───── Given information ─────

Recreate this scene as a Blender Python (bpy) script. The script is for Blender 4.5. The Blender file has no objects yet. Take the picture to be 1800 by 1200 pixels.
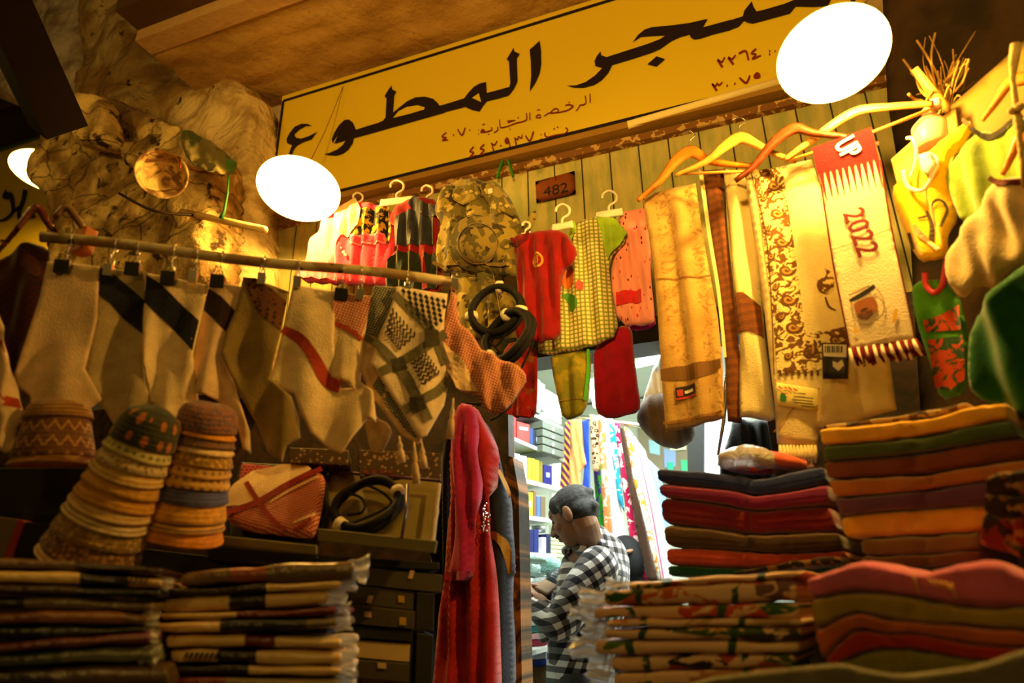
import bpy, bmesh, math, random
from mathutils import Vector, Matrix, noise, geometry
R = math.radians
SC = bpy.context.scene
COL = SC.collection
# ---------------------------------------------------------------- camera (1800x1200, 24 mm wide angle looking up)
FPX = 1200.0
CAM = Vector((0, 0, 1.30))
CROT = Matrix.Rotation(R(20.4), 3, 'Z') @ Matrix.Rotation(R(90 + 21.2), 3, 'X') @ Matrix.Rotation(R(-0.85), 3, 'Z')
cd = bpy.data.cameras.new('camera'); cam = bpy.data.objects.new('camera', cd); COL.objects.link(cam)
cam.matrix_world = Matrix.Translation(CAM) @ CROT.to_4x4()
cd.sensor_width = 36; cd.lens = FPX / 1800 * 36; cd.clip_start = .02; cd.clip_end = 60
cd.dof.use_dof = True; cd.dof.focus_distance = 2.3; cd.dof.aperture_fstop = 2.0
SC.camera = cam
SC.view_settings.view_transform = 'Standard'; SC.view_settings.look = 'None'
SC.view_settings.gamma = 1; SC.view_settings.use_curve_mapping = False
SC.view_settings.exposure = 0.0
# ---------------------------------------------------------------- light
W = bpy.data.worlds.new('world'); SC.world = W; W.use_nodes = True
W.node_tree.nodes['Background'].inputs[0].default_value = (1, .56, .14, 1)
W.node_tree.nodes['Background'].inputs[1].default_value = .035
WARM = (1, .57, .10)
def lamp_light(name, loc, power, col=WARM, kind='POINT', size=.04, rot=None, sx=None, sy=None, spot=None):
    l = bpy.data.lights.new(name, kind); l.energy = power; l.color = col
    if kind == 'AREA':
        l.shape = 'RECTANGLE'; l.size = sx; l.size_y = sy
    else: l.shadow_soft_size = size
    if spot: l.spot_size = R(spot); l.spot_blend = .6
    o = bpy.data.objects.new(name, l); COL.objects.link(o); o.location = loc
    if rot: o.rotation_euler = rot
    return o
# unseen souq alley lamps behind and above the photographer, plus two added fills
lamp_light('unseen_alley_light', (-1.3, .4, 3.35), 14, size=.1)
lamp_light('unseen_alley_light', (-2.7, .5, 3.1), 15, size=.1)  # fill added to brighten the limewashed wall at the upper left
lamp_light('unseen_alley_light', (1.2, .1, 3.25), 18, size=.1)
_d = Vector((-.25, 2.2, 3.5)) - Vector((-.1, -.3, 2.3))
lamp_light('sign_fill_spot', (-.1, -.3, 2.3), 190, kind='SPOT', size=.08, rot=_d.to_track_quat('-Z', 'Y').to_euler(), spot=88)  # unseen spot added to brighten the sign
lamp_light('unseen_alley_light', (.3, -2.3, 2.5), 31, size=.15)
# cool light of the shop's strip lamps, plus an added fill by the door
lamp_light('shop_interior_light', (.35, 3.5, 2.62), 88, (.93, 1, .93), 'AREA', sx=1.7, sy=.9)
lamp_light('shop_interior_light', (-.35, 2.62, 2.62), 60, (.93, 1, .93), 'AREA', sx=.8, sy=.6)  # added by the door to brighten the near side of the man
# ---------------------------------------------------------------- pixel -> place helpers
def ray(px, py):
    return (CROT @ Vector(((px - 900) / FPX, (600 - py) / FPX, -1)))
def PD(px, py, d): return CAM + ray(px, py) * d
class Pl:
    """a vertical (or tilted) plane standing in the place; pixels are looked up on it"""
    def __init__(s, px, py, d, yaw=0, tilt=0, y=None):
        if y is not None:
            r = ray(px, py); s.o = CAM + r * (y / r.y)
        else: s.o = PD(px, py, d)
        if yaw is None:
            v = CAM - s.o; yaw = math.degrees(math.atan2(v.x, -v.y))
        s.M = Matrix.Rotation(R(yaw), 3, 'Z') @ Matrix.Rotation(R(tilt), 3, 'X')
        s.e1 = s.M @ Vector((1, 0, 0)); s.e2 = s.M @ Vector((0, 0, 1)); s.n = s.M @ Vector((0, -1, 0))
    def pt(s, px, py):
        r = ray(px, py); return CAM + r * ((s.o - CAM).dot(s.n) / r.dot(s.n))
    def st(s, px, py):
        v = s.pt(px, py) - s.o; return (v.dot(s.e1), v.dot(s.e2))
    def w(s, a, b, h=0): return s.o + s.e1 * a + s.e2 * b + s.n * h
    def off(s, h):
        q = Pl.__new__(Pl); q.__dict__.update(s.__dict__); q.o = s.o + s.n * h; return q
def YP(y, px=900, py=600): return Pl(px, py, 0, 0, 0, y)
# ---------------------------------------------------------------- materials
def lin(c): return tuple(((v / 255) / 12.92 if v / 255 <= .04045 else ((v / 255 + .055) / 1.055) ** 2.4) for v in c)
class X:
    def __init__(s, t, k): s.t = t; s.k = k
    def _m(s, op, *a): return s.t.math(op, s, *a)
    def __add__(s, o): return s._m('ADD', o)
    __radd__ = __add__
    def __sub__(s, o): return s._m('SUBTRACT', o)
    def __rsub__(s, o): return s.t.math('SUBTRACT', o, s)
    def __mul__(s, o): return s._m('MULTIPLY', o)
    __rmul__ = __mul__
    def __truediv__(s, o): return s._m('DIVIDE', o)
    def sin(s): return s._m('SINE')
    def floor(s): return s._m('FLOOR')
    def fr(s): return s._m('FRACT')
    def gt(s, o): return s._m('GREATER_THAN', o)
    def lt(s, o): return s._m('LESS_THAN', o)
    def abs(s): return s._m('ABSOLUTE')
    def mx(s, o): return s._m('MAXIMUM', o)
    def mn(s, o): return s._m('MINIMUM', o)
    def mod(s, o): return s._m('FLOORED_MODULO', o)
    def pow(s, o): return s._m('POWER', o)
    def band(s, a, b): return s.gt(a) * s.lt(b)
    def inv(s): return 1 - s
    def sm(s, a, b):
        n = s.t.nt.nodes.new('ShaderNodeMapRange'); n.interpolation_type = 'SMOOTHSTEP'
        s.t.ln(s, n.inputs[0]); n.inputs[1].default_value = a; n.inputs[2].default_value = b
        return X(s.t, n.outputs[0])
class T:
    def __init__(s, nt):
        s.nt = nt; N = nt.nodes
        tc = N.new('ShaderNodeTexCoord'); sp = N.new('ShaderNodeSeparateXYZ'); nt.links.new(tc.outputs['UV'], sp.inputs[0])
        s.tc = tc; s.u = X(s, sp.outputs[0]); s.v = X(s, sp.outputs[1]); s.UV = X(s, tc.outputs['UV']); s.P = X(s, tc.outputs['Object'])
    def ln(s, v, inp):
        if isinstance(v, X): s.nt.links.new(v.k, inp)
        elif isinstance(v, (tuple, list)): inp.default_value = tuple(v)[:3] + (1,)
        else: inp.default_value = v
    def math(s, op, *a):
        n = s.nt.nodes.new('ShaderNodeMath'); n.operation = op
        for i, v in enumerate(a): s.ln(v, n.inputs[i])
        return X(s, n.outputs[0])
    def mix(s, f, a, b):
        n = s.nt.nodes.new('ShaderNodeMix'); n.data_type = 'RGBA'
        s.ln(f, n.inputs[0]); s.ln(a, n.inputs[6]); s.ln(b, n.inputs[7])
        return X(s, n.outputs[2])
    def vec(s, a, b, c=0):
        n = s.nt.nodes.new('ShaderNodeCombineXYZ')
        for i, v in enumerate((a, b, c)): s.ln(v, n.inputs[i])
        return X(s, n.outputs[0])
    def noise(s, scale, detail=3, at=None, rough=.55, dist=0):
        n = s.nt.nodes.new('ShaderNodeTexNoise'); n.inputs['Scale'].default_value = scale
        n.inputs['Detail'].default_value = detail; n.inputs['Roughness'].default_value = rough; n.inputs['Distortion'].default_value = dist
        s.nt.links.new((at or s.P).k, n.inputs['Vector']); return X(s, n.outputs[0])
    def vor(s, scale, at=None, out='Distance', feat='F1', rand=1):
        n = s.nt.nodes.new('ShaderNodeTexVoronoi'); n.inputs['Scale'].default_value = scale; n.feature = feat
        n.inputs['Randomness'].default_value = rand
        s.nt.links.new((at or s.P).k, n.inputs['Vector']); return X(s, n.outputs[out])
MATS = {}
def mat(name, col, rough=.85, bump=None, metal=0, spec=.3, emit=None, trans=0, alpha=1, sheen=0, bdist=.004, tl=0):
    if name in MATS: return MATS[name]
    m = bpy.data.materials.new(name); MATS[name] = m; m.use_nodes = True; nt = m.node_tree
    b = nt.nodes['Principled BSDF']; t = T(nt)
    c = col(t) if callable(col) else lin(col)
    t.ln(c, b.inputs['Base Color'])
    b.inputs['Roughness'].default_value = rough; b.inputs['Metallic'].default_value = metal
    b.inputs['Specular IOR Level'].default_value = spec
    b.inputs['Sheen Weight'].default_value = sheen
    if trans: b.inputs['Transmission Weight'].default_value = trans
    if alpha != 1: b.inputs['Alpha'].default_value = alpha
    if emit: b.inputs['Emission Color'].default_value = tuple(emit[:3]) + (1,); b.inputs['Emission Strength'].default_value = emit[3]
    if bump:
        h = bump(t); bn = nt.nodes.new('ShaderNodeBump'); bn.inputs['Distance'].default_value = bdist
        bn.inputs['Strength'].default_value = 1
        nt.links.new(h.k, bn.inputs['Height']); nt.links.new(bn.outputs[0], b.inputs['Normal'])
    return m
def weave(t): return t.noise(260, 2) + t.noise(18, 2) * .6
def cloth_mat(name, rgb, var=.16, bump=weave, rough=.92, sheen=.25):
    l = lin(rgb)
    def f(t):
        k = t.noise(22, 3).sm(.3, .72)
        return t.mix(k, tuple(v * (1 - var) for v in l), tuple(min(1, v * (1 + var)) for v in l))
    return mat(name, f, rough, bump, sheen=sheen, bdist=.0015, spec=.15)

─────
───── Given information ─────

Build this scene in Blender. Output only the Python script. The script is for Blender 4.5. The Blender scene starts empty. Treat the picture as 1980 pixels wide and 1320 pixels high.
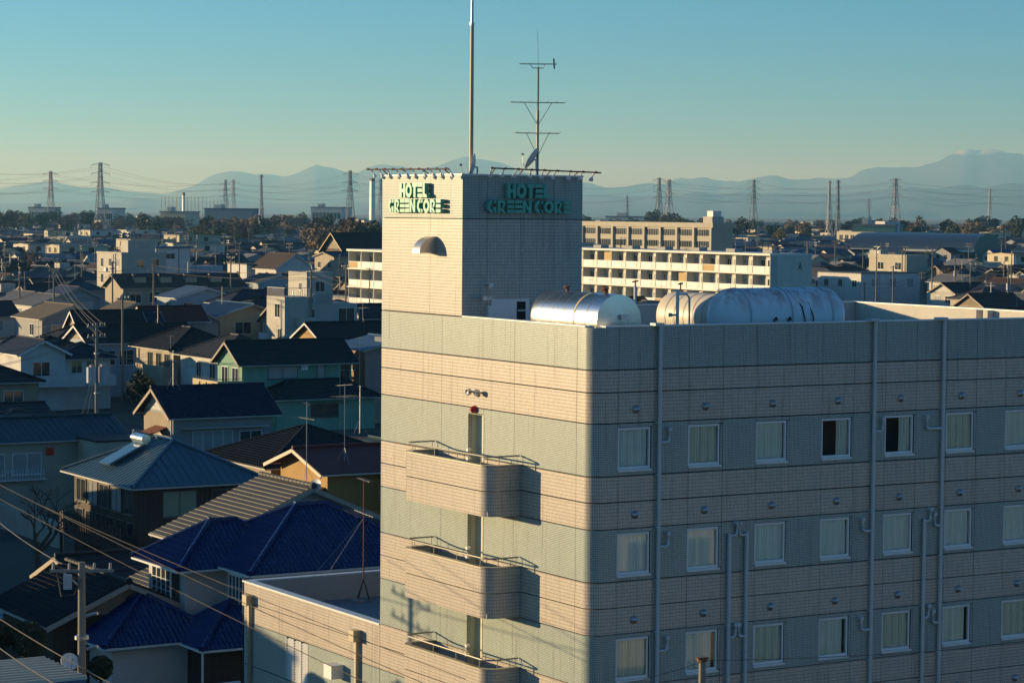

─────
───── Given information ─────

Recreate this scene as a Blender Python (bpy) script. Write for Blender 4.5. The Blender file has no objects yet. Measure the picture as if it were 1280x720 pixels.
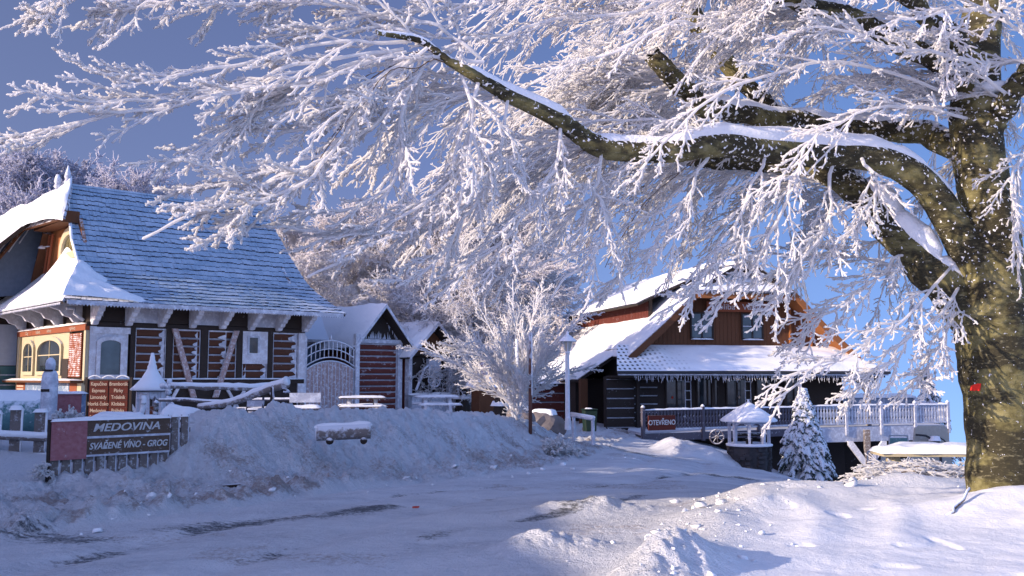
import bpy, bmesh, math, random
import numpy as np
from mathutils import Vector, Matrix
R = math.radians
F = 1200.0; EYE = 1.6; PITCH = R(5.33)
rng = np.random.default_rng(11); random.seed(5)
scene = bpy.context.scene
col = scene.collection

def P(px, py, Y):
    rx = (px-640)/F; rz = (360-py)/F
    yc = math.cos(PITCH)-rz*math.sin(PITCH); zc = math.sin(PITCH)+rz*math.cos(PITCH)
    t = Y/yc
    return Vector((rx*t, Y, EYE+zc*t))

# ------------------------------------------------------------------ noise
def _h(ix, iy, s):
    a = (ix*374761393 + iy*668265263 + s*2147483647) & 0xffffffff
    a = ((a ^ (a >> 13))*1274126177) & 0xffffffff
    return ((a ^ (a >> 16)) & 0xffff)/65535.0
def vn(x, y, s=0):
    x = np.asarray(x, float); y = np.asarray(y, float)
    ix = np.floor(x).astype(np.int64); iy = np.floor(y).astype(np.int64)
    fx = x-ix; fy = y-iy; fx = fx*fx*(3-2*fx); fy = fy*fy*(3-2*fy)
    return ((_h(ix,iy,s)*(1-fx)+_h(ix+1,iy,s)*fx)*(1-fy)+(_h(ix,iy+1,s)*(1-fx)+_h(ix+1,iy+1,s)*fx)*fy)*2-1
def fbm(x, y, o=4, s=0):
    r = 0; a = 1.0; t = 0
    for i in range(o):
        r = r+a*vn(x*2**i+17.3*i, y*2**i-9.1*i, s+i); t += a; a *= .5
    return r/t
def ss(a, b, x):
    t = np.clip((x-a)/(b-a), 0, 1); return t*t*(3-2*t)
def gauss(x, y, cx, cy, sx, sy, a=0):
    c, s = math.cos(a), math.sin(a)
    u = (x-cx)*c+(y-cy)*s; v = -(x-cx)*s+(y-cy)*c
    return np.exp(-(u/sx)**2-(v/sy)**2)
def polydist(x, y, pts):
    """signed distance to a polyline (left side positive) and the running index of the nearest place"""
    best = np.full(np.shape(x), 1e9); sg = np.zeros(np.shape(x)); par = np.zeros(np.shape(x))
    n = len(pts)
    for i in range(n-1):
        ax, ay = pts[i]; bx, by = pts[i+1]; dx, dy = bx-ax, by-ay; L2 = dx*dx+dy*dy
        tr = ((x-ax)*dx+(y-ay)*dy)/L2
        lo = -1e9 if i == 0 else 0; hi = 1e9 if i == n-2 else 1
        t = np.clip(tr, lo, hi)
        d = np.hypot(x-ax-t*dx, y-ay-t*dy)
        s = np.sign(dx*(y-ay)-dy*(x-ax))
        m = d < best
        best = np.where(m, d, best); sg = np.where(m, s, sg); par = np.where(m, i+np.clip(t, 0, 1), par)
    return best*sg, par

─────

_Exercise aim_
Extract each line holding the string "Recreate".

_Output of the exercise_
Recreate this scene as a Blender Python (bpy) script. The script is for Blender 4.5. The Blender file has no objects yet. Take the picture to be 1800 by 1200 pixels.
Recreate this scene as a Blender Python (bpy) script. Write for Blender 4.5. The Blender file has no objects yet. Measure the picture as if it were 1280x720 pixels.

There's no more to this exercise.